--- Start Entries shown ---

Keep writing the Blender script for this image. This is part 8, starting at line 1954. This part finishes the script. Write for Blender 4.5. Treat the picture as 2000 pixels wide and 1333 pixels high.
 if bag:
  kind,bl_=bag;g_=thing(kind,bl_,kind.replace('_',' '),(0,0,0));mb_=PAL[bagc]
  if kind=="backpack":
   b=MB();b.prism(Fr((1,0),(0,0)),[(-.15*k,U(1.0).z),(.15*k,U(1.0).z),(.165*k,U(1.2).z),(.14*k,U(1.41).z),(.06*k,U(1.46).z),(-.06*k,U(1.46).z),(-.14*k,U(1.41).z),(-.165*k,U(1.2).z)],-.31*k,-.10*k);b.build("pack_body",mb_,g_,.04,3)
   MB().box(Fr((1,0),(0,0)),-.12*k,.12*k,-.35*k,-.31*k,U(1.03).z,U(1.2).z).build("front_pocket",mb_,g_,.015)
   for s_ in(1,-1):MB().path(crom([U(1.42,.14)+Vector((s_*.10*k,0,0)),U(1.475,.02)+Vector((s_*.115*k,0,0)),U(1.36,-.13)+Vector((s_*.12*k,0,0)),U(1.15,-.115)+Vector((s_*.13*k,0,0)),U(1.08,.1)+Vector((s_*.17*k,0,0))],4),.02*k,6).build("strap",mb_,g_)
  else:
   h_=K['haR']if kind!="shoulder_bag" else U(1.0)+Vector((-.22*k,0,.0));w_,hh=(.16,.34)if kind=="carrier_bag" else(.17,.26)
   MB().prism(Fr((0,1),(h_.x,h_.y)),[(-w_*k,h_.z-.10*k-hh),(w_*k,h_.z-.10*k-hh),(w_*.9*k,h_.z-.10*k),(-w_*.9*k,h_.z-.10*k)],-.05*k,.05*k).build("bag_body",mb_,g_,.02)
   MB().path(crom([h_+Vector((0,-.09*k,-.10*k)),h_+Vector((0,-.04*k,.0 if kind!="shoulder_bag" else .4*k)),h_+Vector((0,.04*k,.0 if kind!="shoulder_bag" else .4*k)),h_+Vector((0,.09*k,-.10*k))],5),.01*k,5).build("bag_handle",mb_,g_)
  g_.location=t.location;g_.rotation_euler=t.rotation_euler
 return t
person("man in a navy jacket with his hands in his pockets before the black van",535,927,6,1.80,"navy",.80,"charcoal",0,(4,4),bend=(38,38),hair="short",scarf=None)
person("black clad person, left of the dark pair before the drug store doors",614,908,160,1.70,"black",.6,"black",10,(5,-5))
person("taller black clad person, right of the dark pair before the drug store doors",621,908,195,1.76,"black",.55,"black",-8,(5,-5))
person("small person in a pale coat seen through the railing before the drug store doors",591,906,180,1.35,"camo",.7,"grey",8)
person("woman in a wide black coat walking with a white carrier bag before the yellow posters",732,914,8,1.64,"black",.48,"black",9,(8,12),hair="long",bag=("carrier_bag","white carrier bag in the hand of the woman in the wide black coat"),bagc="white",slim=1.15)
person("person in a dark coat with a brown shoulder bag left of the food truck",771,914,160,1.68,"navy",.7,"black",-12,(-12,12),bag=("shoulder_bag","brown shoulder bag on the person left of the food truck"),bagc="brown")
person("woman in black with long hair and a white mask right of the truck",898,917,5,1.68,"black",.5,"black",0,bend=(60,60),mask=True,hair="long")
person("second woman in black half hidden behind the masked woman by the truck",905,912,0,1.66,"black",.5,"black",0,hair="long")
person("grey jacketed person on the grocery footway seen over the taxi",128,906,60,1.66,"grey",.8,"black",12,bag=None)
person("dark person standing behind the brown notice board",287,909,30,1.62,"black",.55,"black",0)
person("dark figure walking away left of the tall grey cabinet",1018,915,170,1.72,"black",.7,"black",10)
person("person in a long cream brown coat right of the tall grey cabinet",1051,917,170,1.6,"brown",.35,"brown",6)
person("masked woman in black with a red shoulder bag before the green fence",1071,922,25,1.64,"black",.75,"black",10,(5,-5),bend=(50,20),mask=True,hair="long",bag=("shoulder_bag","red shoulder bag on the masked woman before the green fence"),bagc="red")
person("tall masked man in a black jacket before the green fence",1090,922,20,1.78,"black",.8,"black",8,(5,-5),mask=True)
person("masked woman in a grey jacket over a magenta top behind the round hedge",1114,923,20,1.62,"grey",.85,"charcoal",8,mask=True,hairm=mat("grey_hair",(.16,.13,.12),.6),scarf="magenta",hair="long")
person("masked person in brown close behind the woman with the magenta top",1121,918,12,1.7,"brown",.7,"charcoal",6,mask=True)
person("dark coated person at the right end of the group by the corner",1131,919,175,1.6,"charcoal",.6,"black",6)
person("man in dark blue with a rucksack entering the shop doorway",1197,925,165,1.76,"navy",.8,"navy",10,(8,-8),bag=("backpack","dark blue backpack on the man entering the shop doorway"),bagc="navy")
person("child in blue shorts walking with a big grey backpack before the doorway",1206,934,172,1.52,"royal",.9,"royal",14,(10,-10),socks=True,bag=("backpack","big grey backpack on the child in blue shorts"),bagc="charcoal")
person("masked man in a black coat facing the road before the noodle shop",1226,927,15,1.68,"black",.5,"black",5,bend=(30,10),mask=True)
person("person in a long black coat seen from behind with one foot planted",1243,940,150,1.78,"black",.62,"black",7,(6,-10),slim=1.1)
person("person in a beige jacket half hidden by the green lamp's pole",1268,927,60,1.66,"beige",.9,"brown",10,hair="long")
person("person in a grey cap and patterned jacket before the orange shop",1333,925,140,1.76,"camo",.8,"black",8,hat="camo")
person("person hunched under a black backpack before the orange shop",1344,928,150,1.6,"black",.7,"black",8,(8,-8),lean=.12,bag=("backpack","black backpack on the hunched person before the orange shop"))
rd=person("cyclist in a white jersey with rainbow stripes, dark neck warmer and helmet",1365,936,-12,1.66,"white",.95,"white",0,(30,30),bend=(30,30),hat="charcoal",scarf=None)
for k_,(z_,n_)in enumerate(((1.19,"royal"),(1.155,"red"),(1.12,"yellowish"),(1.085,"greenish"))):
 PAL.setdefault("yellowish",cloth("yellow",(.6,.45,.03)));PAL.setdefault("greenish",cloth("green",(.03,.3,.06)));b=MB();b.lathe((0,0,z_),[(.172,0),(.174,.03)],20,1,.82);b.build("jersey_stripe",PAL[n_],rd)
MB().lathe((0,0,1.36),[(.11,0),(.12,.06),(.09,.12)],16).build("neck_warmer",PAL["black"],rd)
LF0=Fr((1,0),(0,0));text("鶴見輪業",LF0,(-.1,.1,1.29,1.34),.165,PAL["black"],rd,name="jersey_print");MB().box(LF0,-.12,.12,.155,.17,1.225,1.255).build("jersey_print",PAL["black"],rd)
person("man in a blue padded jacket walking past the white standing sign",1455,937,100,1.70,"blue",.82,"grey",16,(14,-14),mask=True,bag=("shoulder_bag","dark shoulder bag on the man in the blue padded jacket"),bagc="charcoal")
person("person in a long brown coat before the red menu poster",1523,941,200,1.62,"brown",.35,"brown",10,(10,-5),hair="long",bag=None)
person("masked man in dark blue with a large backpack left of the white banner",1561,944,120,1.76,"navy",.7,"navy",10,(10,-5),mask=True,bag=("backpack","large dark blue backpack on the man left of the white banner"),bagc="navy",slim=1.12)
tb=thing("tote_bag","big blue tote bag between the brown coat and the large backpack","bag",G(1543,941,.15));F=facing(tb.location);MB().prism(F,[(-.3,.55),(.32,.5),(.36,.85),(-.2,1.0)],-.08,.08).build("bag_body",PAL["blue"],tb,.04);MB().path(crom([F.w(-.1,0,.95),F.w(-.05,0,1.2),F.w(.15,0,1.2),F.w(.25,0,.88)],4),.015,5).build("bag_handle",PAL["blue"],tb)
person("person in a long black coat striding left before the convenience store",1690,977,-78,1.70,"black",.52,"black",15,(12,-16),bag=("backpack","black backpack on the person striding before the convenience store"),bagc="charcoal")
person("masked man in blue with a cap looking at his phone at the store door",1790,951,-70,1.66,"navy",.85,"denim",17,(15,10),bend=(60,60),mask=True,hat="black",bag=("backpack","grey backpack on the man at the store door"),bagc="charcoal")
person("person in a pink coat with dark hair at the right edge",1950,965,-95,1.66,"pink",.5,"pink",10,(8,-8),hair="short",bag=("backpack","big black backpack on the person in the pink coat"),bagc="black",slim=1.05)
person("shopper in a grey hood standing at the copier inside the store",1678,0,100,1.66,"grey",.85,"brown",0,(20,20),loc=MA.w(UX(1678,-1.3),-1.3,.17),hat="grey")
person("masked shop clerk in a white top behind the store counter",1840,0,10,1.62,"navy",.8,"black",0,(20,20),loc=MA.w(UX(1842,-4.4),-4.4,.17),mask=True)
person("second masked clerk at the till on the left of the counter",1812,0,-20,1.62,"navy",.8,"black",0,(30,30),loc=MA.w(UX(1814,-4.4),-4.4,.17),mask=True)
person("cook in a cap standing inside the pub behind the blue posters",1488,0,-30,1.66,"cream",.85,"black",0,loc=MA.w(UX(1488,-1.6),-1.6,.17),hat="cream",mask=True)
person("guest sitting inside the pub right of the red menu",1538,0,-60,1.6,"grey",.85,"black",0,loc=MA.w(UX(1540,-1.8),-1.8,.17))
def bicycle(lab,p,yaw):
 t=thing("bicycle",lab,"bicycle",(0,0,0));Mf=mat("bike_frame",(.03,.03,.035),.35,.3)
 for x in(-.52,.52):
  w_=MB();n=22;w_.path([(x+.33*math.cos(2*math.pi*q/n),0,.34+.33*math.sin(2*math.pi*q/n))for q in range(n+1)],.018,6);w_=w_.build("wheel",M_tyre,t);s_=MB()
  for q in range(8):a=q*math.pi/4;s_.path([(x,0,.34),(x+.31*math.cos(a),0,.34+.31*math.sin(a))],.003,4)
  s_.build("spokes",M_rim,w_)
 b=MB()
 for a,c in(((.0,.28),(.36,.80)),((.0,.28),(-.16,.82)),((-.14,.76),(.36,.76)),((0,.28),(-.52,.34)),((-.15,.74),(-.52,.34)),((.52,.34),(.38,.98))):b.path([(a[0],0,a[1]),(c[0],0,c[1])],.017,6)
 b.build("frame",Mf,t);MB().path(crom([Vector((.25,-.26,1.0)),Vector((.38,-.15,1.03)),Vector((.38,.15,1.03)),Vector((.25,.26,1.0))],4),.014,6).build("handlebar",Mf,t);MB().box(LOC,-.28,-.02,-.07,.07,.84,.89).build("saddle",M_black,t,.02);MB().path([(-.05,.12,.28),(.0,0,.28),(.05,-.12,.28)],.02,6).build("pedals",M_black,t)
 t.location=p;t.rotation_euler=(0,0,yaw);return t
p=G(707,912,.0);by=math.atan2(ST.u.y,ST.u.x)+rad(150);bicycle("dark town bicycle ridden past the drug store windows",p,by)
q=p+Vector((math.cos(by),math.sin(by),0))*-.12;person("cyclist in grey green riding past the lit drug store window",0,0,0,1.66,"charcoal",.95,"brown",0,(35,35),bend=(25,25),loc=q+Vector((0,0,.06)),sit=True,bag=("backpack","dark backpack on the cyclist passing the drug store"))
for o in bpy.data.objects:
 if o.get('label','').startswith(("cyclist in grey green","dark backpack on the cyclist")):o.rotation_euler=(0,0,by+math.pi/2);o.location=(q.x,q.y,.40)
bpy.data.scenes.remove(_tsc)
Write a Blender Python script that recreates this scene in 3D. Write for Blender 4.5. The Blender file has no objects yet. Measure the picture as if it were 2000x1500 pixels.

--- End Entries shown ---

What is needed: Gather each line of the listing containing the word "this" and show it.

Full solution:
Keep writing the Blender script for this image. This is part 8, starting at line 1954. This part finishes the script. Write for Blender 4.5. Treat the picture as 2000 pixels wide and 1333 pixels high.
Write a Blender Python script that recreates this scene in 3D. Write for Blender 4.5. The Blender file has no objects yet. Measure the picture as if it were 2000x1500 pixels.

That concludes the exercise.